Honnête travailleur injustement accusé d’un crime, Joe est arrêté par un shérif local. Il a beau clamer son innocence, le bouche à oreille et l’image laxiste de la police vont conduire la ville tout entière à vouloir le lyncher sans sommation… Après avoir fui le nazisme, Fritz Land débarque aux Etats-Unis, et ne fait pas dans la demi-mesure pour son premier film tourné sur place. Cette œuvre féroce, où tout le monde en prend pour son grade, tacle fortement le système américain. L’honnêteté et le rêve américain ne paient pas, les policiers sont expéditifs, la justice est déconnectée des réalités, les politiciens sont égoïstes, les journalistes sont voyeurs. Mais surtout, les individus sont des bêtes (dans tous les sens du terme). Il suffira d’un mélange de stupidité collective, d’ennui, de bouche à oreille hypocrite, et de l’image d’un système judiciaire laxiste, pour mettre le feu aux poudres. Le tout filmé avec beaucoup d’intelligence… et de vitriol, dont plusieurs parallèles osés. On pense aux bourgeoises hautaines de la ville comparées à des poules qui caquètent, ou aux policiers qui arrêtent notre héros littéralement sur la base de cacahuètes (en anglais, « peanuts » signifie aussi « insignifiant »). Une vision pessimiste, qui n’a jamais été autant à propos, quand on voit aujourd’hui certaines vindictes populaires sur les réseaux sociaux, basées sur une simple image ou une information douteuse. On peut aussi y déceler quelques éléments de critiques ou références au nazisme, avec ces images de buildings en flammes devant un public en liesse, évoquant les autodafés de livres, ou ces gros plans sur les visages faisant penser au cinéma expressionniste des années 20/30. Spencer Tracy est quant à lui fort convaincant en Américain modeste, qui va devenir mauvais en voyant s’effondrer la confiance qu’il avait mis dans le système. On repère tout de même quelques lueurs d’espoir.

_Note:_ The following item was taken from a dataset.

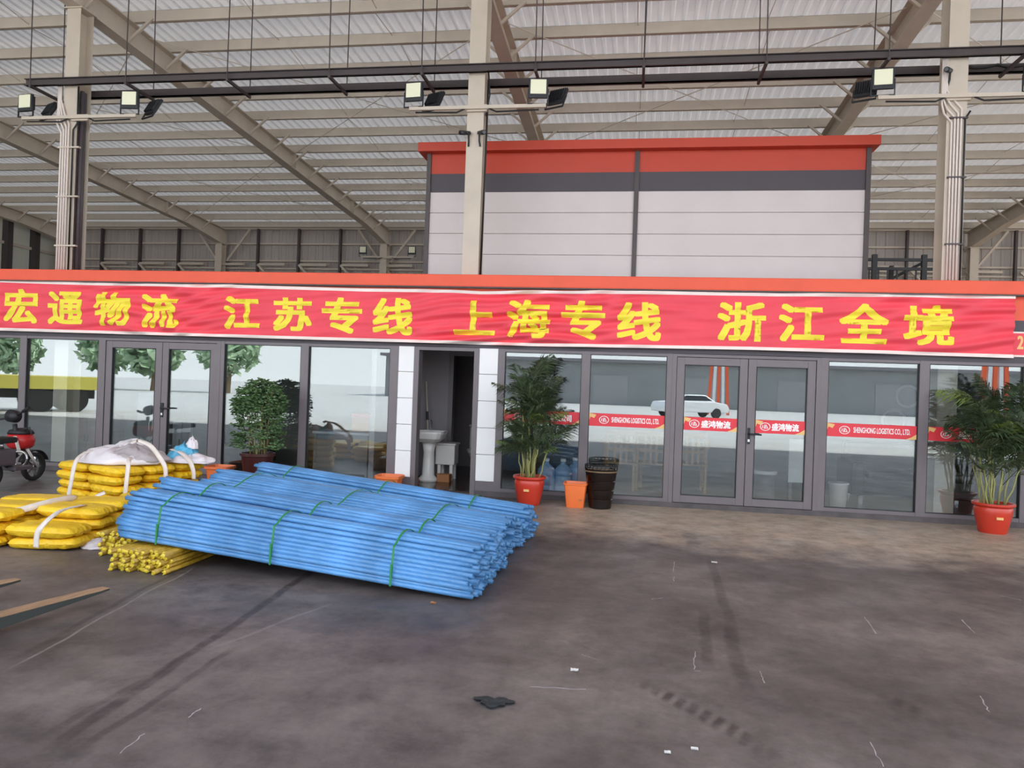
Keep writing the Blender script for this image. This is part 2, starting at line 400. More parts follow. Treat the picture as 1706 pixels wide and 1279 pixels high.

Si le happy-ending a été imposé par le studio (Fritz Land souhaitait que le protagoniste soit en réalité bel et bien coupable !),
il y a l’idée que le cinéma, même apporté par des individus peu scrupuleux (la presse) peut apporter une vérité, avec une séquence de mise en abîme originale pour l’époque. « Fury » est donc une œuvre maligne, qui n’a rien perdu de sa force, bien au contraire.